04 March 2020

Our father among the saints James ‘the Faster’ of al-Jiyyeh


Saint James the Faster

The fourth of March in the Orthodox Church is the feast-day of the holy and God-bearing ascetic Saint James ‘the Faster’. Saint James was a sixth-century monastic who fell from grace, and killed a woman who came to him for healing. He then spent the next decade repenting of his sin in an open grave.

Saint James [Gk. Ιάκωβος] lived most of his life in the Phœnician port town of Porphyreon, now al-Jiyyeh الجية in Lebanon. He lived in a cave for fifteen years, bringing his soul closer to perfection in the image of Christ, and as a fruit of his ascetic labours he received the gift of wonderworking from the Lord. He was able to cure by the means of his prayers even the gravely ill and those on the brink of death. Through his efforts, many local people came to believe in Christ. His own fame spread so wide and he gained such acclaim that he removed himself to a more distant location, so that he would not succumb to temptation.
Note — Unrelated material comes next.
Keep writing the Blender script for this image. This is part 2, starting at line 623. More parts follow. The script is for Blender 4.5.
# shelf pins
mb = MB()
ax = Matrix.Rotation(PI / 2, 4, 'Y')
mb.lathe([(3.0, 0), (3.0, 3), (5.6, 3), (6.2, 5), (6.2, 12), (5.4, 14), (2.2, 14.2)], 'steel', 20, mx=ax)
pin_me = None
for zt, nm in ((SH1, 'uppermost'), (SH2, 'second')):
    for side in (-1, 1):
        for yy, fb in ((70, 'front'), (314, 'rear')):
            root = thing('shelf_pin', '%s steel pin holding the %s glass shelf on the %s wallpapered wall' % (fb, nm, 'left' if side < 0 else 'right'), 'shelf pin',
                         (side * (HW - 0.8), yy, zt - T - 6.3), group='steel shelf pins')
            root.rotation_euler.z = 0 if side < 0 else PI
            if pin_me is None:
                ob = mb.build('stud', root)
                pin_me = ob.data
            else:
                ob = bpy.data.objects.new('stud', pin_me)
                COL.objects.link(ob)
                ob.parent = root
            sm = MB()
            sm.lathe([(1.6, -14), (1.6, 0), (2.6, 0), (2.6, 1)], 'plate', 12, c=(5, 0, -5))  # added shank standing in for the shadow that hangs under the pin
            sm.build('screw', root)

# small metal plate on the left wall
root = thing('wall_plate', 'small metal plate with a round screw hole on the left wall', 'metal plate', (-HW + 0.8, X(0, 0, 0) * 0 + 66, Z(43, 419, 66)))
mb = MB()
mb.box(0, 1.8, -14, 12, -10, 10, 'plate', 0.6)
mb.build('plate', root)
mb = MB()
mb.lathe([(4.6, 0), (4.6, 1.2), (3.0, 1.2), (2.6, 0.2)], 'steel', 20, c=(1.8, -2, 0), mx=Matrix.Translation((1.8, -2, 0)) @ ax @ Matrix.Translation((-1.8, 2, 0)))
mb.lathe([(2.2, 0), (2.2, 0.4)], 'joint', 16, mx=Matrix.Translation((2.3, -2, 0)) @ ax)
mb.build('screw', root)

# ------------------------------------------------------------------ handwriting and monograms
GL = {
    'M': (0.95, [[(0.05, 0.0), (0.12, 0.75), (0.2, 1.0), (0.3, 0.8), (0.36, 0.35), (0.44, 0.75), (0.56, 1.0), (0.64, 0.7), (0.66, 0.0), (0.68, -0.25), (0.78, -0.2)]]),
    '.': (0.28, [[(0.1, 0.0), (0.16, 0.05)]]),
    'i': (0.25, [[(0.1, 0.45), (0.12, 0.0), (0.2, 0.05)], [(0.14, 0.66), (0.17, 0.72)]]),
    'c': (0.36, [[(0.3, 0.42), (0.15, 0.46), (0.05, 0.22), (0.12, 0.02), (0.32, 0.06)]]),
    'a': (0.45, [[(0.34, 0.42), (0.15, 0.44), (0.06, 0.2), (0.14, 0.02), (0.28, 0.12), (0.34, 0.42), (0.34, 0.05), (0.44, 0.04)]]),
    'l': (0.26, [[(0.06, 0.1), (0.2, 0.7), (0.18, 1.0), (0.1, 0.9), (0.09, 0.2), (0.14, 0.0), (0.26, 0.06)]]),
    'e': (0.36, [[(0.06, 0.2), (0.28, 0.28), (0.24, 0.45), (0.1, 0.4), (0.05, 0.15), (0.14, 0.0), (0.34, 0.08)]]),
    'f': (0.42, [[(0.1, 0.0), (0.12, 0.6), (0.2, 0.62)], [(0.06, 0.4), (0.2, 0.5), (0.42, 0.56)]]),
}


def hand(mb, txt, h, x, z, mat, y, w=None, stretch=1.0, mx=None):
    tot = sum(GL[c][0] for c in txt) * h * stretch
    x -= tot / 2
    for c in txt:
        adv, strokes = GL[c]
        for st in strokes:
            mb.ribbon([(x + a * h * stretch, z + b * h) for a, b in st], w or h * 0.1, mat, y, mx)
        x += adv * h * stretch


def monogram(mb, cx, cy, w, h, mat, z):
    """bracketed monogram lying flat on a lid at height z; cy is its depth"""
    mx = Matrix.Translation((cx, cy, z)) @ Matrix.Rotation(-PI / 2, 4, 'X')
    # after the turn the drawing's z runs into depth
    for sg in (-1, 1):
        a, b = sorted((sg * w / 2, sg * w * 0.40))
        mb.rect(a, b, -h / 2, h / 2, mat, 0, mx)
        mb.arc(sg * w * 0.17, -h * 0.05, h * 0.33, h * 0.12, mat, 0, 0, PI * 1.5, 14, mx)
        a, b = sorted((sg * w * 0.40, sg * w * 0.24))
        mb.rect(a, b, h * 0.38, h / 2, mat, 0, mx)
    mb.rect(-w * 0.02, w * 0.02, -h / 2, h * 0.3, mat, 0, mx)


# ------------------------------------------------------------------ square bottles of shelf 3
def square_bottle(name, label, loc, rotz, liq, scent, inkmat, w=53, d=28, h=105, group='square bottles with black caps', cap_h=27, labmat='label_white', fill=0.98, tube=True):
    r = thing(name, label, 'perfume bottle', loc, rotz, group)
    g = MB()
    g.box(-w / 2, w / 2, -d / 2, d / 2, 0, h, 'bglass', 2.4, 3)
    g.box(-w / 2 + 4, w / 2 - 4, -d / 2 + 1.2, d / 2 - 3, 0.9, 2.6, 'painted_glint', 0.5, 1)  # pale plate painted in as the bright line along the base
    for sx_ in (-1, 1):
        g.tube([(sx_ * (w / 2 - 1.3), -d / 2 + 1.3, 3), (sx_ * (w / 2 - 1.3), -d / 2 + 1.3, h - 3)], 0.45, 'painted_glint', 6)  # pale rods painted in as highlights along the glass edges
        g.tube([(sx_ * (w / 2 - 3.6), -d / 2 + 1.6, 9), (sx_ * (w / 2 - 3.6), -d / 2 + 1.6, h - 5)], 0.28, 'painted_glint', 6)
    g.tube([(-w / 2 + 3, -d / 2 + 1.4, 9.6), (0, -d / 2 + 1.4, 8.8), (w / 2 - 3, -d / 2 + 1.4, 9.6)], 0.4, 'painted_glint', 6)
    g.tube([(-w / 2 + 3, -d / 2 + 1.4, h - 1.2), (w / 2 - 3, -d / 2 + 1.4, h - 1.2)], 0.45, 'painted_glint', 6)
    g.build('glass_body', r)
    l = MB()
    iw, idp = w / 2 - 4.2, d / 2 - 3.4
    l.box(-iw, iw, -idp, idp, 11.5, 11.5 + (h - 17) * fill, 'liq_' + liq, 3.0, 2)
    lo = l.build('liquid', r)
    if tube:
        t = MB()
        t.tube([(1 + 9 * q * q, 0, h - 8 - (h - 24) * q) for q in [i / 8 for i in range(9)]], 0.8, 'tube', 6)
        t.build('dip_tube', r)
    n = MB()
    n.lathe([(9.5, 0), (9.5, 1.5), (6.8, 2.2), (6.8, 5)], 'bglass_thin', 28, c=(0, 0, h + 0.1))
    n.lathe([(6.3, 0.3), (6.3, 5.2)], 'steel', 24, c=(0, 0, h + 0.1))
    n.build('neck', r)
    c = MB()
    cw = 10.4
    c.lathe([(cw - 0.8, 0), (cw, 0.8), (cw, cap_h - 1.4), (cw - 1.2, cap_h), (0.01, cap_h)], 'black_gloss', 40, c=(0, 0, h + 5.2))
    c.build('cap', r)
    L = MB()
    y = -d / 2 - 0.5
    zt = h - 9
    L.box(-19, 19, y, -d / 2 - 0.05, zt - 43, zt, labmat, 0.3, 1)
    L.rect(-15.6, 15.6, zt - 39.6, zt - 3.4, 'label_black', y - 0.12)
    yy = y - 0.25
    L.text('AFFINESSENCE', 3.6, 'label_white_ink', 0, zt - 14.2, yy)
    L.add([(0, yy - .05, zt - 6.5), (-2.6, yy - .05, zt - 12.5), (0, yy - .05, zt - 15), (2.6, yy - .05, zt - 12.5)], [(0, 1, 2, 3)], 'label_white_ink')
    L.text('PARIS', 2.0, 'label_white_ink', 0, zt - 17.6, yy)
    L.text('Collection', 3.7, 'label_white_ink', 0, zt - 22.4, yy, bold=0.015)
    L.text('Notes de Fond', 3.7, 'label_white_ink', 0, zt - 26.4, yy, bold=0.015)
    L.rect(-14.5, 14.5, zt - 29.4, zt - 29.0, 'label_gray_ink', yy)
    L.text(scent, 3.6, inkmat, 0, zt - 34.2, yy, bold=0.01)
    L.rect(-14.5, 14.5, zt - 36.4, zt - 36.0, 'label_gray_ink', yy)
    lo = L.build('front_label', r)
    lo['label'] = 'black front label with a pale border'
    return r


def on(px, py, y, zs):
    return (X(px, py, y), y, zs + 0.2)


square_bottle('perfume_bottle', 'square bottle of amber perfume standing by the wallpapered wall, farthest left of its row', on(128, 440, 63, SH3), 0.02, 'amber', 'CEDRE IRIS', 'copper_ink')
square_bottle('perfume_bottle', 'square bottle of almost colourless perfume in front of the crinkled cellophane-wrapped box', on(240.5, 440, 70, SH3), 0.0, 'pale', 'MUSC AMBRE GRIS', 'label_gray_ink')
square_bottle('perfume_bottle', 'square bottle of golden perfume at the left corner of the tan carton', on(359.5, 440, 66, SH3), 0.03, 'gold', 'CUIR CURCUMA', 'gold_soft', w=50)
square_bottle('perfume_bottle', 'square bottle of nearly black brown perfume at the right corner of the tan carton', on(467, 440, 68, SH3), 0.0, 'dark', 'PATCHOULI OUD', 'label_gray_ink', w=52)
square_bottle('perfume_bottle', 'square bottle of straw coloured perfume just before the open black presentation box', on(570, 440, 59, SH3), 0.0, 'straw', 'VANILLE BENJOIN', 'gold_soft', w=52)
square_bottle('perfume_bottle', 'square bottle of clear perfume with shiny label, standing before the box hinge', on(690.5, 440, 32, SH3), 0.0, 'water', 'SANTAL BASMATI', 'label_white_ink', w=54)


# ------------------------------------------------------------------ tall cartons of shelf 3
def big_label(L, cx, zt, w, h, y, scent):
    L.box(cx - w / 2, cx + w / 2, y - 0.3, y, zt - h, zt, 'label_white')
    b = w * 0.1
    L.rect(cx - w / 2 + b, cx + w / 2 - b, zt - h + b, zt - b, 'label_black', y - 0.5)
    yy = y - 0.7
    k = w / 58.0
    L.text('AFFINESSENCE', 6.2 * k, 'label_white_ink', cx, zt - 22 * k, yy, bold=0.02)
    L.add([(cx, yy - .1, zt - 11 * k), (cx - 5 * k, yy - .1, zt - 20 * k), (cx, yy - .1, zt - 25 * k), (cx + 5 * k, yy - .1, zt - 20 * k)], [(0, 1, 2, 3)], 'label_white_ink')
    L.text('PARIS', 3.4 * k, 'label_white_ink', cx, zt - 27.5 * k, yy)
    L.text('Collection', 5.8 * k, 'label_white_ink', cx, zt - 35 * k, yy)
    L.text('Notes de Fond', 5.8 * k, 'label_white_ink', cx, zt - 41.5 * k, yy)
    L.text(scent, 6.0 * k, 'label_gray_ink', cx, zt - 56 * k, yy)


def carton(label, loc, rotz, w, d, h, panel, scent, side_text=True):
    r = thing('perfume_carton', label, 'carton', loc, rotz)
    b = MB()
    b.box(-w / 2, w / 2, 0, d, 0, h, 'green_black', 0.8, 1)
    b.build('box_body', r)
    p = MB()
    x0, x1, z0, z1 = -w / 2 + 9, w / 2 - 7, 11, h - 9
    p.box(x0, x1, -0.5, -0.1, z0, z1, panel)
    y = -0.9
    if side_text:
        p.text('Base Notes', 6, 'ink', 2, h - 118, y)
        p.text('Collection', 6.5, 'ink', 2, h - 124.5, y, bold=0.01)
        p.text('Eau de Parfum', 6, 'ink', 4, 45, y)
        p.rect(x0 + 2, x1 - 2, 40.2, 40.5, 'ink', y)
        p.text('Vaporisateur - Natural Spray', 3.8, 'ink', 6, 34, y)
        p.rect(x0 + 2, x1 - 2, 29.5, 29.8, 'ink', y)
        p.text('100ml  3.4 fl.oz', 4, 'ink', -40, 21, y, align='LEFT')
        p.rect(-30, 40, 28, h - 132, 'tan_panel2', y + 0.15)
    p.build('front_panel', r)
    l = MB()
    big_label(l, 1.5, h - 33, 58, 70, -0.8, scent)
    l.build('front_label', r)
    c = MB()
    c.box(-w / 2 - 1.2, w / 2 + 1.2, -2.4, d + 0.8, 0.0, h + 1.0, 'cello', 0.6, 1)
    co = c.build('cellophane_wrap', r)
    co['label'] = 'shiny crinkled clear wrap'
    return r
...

At one time, some local wags seeking to discredit James sent to him a woman of loose morals, who went to him weeping and pretending great distress, though in fact she was tempting him. Seeing himself about to fall, Saint James took his hand and thrust it into a nearby flame, holding it there until the flesh burned. Seeing this, the woman who came to him was filled with a genuine awe, and knelt down to him in true tears of repentance, and amended her life for the better.

But on a later occasion James would show no such restraint. The parents of a girl came to him, hoping that he would cure their daughter of a mental illness. After he healed her, however, he either seduced her or took her by force, and then killed her and threw her body in a river to conceal his sin. Having been thus snared by the force of his lusts and by the wiles of the Evil One, he lost his gift of wonderworking and was distraught and tormented by what he had done. He went into the wilderness and spent years out of the sight of men.

In the height of his distress he went to a cœnobitic community which had been established in the Syrian wilderness, and he begged to speak to the abbot. The igumen of the community heard his confession, and understood the profundity of the monk’s fall. Fearing that James would succumb to despair and self-destruction, the abbot recommended to him that he stay with them. However, James went out from them. The Lord brought him to another hermit living in the Syrian desert, who also heard his confession and asked him to stay with him. However, James would not stay there either; he spent the next ten years living in an open grave, mourning over his sin.

There was a drought in the region where James was, living in his grave open to the sky. Crops withered, and people and livestock both starved. When they found where he was, the people of that area went to him to ask his prayers to God to alleviate their suffering. When at last it began to rain as a result of his prayers, James took it as a sign that his sin had been forgiven. Even so, he lived the rest of his life in contrition despite his abilities as a wonderworker returning to him, and when he reposed he was buried in the same grave in which he had spent over ten years of his life.

It does not seem accidental this year that the feast-day of Saint James ‘the Faster’ comes so hard on the heels of Forgiveness Sunday. It is hard for me to like or even to respect Saint James, particularly in light of the clerical abuse crisis that is currently roiling the Latin church, and which has not left the Orthodox Church untouched. He was in a position of spiritual authority over a young woman in a subordinate position, he abused her, and then he killed her. In a day and age when so much actual spiritual abuse is hushed up, covered up and hand-waved away by complicit and complacent spiritual authorities, hagiographical accounts like that of Saint James the Faster can seem a little too trite, a little too platitudinous on first blush. There is something in the terminology of the hagiography that – despite James spending ten whole years in an open grave mourning over his sins – still seems to let him off too easy.

And yet, the entire œconomy of forgiveness is scandalous – it speaks to the fact that it is not earned, that it is not just (as Mâr ’Ishâq would say), that it is gratuitous, that it is wilful and that it is not tied to any præcondition. Indeed, if it were not so, not one person, no matter how seemingly pure or holy, would be able to stand justified at the foot of the Cross. There is an enormous mystery at the bottom line of the hagiography of this Lebanese saint, a leap of illogic that throws the reader off balance. In this season, it shows me exactly how far from the spirit of true forgiveness I stand, and thus how far from existing in the spirit of Mâr ’Afrâm’s Lenten prayer of repentance I still am. It is in this spirit, torn between scandal and knowledge of my own deficiencies, that I ask for Saint James’s intercession. Venerable James, beneficiary of God’s infinite mercies, pray unto Christ our Lord that he show the same kindness to us sinners!